═════ Data extract ═════
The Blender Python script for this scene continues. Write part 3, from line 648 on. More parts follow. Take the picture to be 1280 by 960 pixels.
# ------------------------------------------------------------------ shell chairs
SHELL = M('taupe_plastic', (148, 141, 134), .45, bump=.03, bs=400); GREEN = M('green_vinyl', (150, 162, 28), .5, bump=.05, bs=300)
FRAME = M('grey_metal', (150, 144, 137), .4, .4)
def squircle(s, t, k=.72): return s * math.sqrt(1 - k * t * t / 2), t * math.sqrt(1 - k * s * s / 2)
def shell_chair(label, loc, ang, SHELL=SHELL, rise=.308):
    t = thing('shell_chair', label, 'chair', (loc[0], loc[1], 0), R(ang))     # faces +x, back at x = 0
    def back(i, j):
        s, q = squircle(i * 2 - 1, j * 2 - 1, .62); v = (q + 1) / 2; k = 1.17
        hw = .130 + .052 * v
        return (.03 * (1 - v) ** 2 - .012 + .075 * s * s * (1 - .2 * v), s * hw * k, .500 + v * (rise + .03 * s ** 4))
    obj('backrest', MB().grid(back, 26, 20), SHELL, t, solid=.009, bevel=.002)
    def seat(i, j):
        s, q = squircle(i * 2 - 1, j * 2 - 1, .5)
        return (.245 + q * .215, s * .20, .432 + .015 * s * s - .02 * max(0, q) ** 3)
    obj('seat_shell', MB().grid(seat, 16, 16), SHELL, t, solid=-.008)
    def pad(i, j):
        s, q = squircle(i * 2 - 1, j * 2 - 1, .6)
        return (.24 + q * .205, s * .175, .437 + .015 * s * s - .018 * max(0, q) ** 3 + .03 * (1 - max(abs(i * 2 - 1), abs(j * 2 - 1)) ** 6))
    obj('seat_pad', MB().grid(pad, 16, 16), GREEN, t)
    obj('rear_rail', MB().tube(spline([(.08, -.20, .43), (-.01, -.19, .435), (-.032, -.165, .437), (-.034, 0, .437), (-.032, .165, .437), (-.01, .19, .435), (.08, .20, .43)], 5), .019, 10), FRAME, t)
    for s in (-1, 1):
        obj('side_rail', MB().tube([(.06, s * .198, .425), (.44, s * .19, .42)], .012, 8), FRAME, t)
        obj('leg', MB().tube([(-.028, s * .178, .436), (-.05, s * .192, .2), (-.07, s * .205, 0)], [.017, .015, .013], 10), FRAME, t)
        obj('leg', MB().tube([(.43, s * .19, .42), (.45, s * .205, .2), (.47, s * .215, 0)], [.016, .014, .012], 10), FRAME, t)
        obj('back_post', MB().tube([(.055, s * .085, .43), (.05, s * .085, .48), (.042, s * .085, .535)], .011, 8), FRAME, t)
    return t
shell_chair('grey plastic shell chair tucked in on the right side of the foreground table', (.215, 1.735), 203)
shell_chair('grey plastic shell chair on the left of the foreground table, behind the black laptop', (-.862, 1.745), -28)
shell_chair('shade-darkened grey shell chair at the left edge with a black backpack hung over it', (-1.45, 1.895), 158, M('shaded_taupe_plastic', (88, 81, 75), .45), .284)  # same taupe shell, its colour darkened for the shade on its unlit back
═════
_Exercise directions_
Each line must be given again exactly as written above.

_Problem solution_
The Blender Python script for this scene continues. Write part 3, from line 648 on. More parts follow. Take the picture to be 1280 by 960 pixels.
# ------------------------------------------------------------------ shell chairs
SHELL = M('taupe_plastic', (148, 141, 134), .45, bump=.03, bs=400); GREEN = M('green_vinyl', (150, 162, 28), .5, bump=.05, bs=300)
FRAME = M('grey_metal', (150, 144, 137), .4, .4)
def squircle(s, t, k=.72): return s * math.sqrt(1 - k * t * t / 2), t * math.sqrt(1 - k * s * s / 2)
def shell_chair(label, loc, ang, SHELL=SHELL, rise=.308):
    t = thing('shell_chair', label, 'chair', (loc[0], loc[1], 0), R(ang))     # faces +x, back at x = 0
    def back(i, j):
        s, q = squircle(i * 2 - 1, j * 2 - 1, .62); v = (q + 1) / 2; k = 1.17
        hw = .130 + .052 * v
        return (.03 * (1 - v) ** 2 - .012 + .075 * s * s * (1 - .2 * v), s * hw * k, .500 + v * (rise + .03 * s ** 4))
    obj('backrest', MB().grid(back, 26, 20), SHELL, t, solid=.009, bevel=.002)
    def seat(i, j):
        s, q = squircle(i * 2 - 1, j * 2 - 1, .5)
        return (.245 + q * .215, s * .20, .432 + .015 * s * s - .02 * max(0, q) ** 3)
    obj('seat_shell', MB().grid(seat, 16, 16), SHELL, t, solid=-.008)
    def pad(i, j):
        s, q = squircle(i * 2 - 1, j * 2 - 1, .6)
        return (.24 + q * .205, s * .175, .437 + .015 * s * s - .018 * max(0, q) ** 3 + .03 * (1 - max(abs(i * 2 - 1), abs(j * 2 - 1)) ** 6))
    obj('seat_pad', MB().grid(pad, 16, 16), GREEN, t)
    obj('rear_rail', MB().tube(spline([(.08, -.20, .43), (-.01, -.19, .435), (-.032, -.165, .437), (-.034, 0, .437), (-.032, .165, .437), (-.01, .19, .435), (.08, .20, .43)], 5), .019, 10), FRAME, t)
    for s in (-1, 1):
        obj('side_rail', MB().tube([(.06, s * .198, .425), (.44, s * .19, .42)], .012, 8), FRAME, t)
        obj('leg', MB().tube([(-.028, s * .178, .436), (-.05, s * .192, .2), (-.07, s * .205, 0)], [.017, .015, .013], 10), FRAME, t)
        obj('leg', MB().tube([(.43, s * .19, .42), (.45, s * .205, .2), (.47, s * .215, 0)], [.016, .014, .012], 10), FRAME, t)
        obj('back_post', MB().tube([(.055, s * .085, .43), (.05, s * .085, .48), (.042, s * .085, .535)], .011, 8), FRAME, t)
    return t
shell_chair('grey plastic shell chair tucked in on the right side of the foreground table', (.215, 1.735), 203)
shell_chair('grey plastic shell chair on the left of the foreground table, behind the black laptop', (-.862, 1.745), -28)
shell_chair('shade-darkened grey shell chair at the left edge with a black backpack hung over it', (-1.45, 1.895), 158, M('shaded_taupe_plastic', (88, 81, 75), .45), .284)  # same taupe shell, its colour darkened for the shade on its unlit back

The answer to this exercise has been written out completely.